Footprints in the Snow - January 29th

 One of the coolest things about fresh snow is the way it lets you follow trails that were recently used. While winter haunts don't always mirror the rut, they are masterclasses in terrain—revealing the 'preferred' travel patterns that deer fall back on when the pressure is on. This held true on my recent trip into the woods. From the access path, I found the first heavy trail leading into the cover, with a few pins marked for investigation. The snow didn't just have tracks; it was packed like a sidewalk, leading me through a transition from thick bedding cover to a hardwood creek bottom. My heavy, insulated boots felt clumsy compared to the delicate, repetitive hoofprints that had passed through since Saturday. Either there were a ton of deer here, or they used this trail frequently.  

The sheer volume of sign was almost a liability. Fresh trails weaved in and out of the bedding in so many directions that it was easy to get distracted and veer 'off course.' Twice, I had to force myself to look away from the secondary tracks and refocus on the pins I’d set. I was hunting for the 'why,' not just the 'where. That discipline paid off when I reached a narrow pinch where the creek and hardwoods squeezed against the thickest cover. There, beneath a small oak, sat a scrape with licking branches so twisted they looked mangled. To my surprise, it had been worked since the snowfall—dark earth, a stark contrast to the layer of snow. This was the hub. Intersecting trails poured out of the cover and met the main artery paralleling the bedding, all funneled toward a single, muddy crossing in the creek. Following the water, I found the final piece of the puzzle: a direct line leading straight to the private food source on the neighbor’s side. Needless to say, I’ll be back in the summer to fine-tune a setup.


 

My next objective sat 250 yards to the southeast: a sharp edge I’d flagged on Google Earth where a hardwood draw bit into a thick, overgrown clearing. It looked like prime bedding on a screen, and the woods confirmed it. A heavily traveled path—another 'deer highway'—pulled me toward a crossing into the bedding cover. The creek was a glass ribbon of ice, peppered with the tracks of half the local wildlife, but I wasn't about to test the depth for myself. Realizing I’d need to drive to the far side to access that cover safely, I began to backtrack. That’s when the woods gave up another secret. Near a 'wye' in the trail, I found a preferred crossing I’d completely overlooked on my first pass. A quick glance at the Lidar map on my phone made it blindingly obvious; the contours formed a natural ramp right into the bedding. It was a reminder that while the satellite gives you the 'what,' the ground and the snow give you the how. 

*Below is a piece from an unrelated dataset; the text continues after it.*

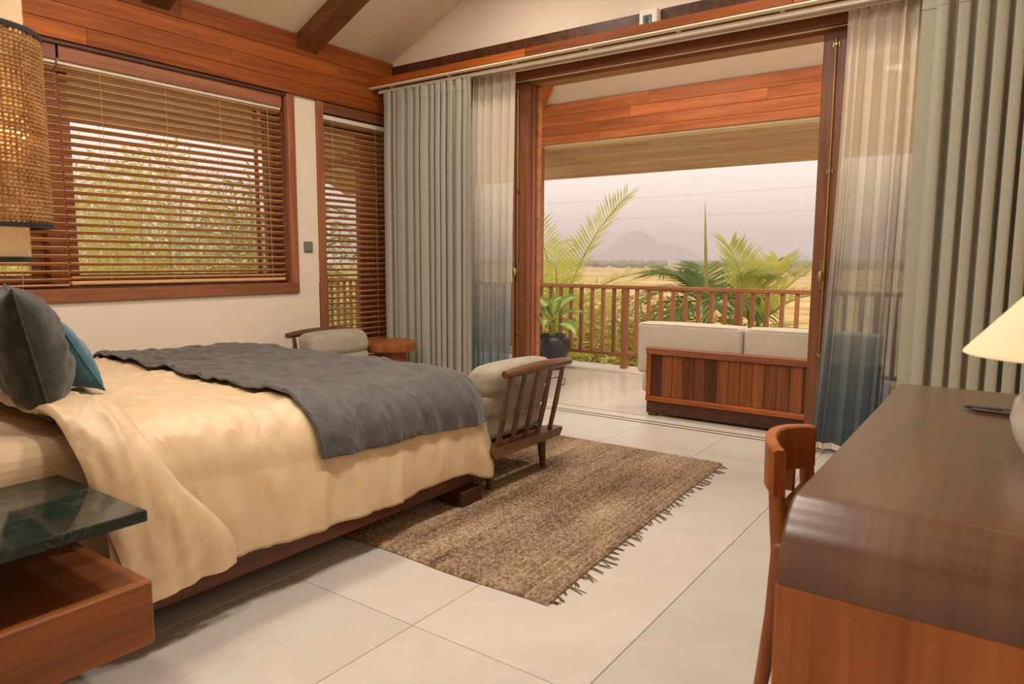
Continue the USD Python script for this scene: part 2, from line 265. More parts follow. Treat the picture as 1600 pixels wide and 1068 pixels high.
# variegated house-plant leaf
MAT['dumb_cane_leaf'] = usdkit.material(stage, '/World/Looks/dumb_cane_leaf', {
    'a': ('attribute', {'attribute': 'st'}), 's': ('separate_xyz', {}), 'ab': ('math', {'math_type': 'absolute'}), 'tc': ('texture_coordinate', {}), 'n': ('noise_texture', {'scale': 45.0, 'detail': 4.0}), 'ad': ('math', {'math_type': 'multiply_add', 'value2': 0.9}),
    'r': ('rgb_ramp', {'ramp': [(0.5, (0.80, 0.84, 0.44)), (0.75, (0.50, 0.68, 0.20)), (1.1, (0.16, 0.34, 0.06))]}), 'p': ('principled_bsdf', {'roughness': 0.33, 'specular_ior_level': 0.5}), 't': ('translucent_bsdf', {}), 'x': ('mix_closure', {'fac': 0.3})},
    [('a.vector', 's.vector'), ('s.x', 'ab.value1'), ('tc.object', 'n.vector'), ('n.fac', 'ad.value1'), ('ab.value', 'ad.value3'), ('ad.value', 'r.fac'), ('r.color', 'p.base_color'), ('r.color', 't.color'), ('p.BSDF', 'x.closure1'), ('t.BSDF', 'x.closure2')], surface='x.closure')
MAT['field_grass'] = usdkit.material(stage, '/World/Looks/field_grass', {
    'g': ('geometry', {}), 'm': ('mapping', {'scale': (0.05, 0.12, 1)}), 'n': ('noise_texture', {'scale': 1.0, 'detail': 8.0, 'roughness': 0.62}), 'n2': ('noise_texture', {'scale': 3.0, 'detail': 4.0}),
    'r': ('rgb_ramp', {'ramp': [(0.34, (0.34, 0.30, 0.09)), (0.46, (0.58, 0.42, 0.16)), (0.60, (0.74, 0.56, 0.27)), (0.74, (0.82, 0.68, 0.42))]}), 'b': ('bump', {'strength': 0.5, 'distance': 0.3}), 'p': ('principled_bsdf', {'roughness': 0.95, 'specular_ior_level': 0.1})},
    [('g.position', 'm.vector'), ('m.vector', 'n.vector'), ('g.position', 'n2.vector'), ('n.fac', 'r.fac'), ('r.color', 'p.base_color'), ('n2.fac', 'b.height'), ('b.normal', 'p.normal')], surface='p.BSDF')
plain('hazed_far_leaf', (0.42, 0.41, 0.25), 0.9, var=0.4, ns=0.5, spec=0.1)  # leaf colour lightened, part of the haze put into it
plain('rock', (0.42, 0.38, 0.36), 0.9, var=0.25, ns=0.01, spec=0.1)
plain('thatch', (0.40, 0.31, 0.22), 0.9, var=0.3)
plain('water', (0.62, 0.60, 0.58), 0.2, var=0.05)

# ================================================================== the setting
XL, YB = -4.5, 4.5
fl = thing('floor', 'light greige porcelain tile floor of the bedroom', None, kind='structure')
obj('grout_bed', box((-4.7, -1.2, -0.06), (0.6, 4.50, -0.005), 0), 'grout', fl)
xs = [-0.85+0.6*k for k in range(-7, 3)]; ys = [1.51+1.205*k for k in range(-3, 4)]
def tiles(par, name, xs, ys, x0, x1, y0, y1, m, top=0.0, drop=None):
    for a in xs:
        for b in ys:
            lo, hi = (max(a, x0)+0.0011, max(b, y0)+0.0011), (min(a+0.6, x1)-0.0011, min(b+1.205, y1)-0.0011)
            if hi[0]-lo[0] < 0.02 or hi[1]-lo[1] < 0.02: continue
            obj(name, box((*lo, top-0.02), (*hi, top), 0.0012), m, par)
tiles(fl, 'tile', xs, ys, -4.7, 0.6, -1.2, 4.48, 'tile')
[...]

By the time I reached the truck, the day felt like a win. This season has marked a shift in my approach: a move toward quality over quantity. Instead of burning miles just to see new ground, I’m being more deliberate, hunting for the specific 'pins' that offer the highest odds of a public-land encounter.

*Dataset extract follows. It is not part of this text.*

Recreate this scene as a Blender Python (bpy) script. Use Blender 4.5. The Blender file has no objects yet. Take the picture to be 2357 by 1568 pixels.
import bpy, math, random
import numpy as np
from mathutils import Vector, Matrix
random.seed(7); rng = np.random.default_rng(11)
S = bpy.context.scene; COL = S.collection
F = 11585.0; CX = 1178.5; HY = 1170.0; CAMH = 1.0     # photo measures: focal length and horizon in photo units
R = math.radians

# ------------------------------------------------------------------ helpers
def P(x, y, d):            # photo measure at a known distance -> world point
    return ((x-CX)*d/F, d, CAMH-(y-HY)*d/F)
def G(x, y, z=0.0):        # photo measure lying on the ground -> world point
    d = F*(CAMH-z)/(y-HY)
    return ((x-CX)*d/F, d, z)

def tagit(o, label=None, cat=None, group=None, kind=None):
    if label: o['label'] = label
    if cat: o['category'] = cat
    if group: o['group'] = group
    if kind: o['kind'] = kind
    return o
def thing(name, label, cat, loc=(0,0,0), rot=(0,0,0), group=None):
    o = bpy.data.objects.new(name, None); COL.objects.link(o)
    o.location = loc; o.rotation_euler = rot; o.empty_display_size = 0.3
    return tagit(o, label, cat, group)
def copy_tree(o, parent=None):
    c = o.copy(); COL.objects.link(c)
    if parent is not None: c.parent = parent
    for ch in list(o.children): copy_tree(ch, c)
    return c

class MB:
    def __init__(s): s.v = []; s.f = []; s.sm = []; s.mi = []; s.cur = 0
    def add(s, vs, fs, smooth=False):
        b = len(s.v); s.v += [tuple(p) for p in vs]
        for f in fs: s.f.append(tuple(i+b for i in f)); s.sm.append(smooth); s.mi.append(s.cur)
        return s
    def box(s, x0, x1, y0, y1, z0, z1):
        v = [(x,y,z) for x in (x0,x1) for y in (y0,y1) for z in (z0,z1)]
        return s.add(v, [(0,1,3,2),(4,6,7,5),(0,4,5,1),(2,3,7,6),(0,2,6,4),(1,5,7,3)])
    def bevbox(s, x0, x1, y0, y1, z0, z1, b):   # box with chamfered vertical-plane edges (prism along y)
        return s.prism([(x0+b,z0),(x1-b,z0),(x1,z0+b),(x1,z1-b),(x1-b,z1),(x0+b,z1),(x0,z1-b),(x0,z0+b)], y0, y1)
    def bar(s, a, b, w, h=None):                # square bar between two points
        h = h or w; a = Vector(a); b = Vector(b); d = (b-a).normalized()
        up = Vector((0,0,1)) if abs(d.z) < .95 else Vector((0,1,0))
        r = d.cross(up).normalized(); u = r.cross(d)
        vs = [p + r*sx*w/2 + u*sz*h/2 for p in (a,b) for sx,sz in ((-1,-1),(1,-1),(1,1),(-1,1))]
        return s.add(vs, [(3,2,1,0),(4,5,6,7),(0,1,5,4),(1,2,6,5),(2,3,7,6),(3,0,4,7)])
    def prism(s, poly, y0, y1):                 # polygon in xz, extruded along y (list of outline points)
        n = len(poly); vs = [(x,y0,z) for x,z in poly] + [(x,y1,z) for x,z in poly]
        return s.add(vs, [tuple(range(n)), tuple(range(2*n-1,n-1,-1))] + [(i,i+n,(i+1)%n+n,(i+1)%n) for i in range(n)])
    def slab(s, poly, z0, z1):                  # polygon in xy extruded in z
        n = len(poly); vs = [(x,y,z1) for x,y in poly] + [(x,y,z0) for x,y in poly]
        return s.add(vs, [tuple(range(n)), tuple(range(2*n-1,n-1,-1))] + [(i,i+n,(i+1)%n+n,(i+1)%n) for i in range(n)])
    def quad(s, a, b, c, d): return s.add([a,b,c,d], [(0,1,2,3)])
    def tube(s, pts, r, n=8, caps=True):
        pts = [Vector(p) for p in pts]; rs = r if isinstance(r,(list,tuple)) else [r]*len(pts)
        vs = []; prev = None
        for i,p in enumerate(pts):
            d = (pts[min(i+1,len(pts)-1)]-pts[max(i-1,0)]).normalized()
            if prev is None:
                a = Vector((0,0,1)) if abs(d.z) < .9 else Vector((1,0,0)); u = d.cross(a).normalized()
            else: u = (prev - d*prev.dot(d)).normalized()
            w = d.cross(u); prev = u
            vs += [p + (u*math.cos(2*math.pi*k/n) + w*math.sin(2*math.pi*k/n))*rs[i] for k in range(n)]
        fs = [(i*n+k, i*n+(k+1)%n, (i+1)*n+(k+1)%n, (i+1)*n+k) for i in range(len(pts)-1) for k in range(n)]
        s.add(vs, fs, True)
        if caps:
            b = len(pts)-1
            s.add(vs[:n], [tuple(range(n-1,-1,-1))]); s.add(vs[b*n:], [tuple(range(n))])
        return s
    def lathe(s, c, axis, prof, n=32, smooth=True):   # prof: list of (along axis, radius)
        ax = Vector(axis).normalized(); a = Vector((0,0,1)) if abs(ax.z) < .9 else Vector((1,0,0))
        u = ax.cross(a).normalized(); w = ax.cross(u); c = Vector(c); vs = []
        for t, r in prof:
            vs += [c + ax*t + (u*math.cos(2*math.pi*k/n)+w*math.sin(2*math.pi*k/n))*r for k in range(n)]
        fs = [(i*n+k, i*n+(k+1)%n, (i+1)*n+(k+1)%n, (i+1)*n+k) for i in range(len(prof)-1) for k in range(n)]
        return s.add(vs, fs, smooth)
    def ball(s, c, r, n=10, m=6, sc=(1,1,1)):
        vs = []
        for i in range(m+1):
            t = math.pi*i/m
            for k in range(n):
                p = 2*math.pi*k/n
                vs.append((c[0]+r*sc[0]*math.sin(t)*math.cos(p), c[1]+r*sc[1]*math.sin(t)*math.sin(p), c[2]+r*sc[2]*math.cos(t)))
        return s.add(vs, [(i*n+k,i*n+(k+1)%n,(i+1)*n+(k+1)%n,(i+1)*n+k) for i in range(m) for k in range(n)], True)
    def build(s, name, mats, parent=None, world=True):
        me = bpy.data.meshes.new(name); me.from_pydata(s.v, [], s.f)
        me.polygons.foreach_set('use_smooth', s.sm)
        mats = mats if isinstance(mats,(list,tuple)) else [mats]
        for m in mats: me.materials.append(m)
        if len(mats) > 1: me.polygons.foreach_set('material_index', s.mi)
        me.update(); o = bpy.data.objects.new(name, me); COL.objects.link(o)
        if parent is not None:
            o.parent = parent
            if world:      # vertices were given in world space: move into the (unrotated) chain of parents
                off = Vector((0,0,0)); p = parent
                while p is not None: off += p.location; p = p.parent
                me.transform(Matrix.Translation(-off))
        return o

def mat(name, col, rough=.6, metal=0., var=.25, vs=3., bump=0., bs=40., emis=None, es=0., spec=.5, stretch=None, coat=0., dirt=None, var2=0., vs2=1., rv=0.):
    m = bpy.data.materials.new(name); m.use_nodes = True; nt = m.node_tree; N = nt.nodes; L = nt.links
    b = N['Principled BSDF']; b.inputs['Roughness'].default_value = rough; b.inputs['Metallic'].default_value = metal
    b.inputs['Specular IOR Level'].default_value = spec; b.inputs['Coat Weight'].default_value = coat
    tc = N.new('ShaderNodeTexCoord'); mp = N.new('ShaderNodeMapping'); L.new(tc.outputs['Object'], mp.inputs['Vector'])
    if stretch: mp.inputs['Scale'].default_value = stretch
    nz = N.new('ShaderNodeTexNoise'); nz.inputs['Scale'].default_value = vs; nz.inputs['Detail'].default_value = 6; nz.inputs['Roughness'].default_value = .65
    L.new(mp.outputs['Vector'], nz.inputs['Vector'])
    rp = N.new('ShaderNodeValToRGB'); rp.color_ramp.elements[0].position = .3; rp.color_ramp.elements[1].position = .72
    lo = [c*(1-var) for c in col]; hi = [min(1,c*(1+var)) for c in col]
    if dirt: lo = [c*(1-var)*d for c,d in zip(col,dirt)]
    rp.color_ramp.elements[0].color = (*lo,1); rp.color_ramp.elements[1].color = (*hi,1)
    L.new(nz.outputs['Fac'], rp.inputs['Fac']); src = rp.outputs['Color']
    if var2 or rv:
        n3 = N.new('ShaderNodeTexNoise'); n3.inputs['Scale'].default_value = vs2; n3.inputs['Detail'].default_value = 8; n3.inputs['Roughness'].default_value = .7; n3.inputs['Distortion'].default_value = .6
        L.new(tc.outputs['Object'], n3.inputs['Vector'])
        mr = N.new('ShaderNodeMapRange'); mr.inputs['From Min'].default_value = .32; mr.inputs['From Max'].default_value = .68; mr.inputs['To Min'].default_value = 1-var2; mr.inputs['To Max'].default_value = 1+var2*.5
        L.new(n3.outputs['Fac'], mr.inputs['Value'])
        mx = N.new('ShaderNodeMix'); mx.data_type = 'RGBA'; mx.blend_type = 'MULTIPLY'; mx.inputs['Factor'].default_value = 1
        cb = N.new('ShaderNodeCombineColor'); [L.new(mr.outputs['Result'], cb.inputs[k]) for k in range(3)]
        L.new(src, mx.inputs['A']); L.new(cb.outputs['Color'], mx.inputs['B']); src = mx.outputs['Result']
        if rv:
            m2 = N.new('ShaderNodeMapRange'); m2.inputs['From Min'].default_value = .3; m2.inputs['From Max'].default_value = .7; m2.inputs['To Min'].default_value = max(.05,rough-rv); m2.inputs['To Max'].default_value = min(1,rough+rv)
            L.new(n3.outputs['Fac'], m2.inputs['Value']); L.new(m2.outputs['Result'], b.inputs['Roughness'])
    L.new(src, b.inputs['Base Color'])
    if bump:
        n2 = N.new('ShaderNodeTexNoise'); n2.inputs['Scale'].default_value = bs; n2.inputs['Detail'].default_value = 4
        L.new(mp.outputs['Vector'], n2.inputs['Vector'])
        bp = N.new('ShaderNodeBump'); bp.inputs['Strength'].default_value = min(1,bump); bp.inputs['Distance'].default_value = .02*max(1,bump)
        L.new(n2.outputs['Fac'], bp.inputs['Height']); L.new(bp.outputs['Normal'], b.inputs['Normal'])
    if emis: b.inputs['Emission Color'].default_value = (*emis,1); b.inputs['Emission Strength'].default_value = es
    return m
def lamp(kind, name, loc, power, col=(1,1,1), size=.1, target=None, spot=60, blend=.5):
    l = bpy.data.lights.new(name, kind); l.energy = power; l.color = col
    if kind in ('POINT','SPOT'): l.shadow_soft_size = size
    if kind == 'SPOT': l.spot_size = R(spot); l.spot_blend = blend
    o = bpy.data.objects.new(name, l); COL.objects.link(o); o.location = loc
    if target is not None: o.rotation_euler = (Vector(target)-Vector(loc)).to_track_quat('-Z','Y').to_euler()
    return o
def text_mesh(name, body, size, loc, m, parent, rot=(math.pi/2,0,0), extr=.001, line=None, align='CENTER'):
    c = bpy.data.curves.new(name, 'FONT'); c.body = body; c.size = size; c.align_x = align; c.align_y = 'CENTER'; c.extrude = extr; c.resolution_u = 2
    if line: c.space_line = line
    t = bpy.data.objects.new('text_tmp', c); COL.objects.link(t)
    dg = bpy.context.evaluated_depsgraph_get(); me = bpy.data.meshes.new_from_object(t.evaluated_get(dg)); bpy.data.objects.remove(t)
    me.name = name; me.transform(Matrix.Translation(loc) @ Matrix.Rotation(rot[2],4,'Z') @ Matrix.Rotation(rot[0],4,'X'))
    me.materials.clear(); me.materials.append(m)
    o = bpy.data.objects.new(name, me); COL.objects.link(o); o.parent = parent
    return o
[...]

There is a unique satisfaction in walking to a waypoint e-scouted months ago and finding the physical sign matches the digital prediction. Of course, not every pin is a winner—some look far better on a screen than they do in the snow, but the hits are starting to far outweigh the misses. It’s a game of patience and persistence, and as I look back at the 'deer highways' and muddy crossings I mapped today, it feels like a very solid start to 2026.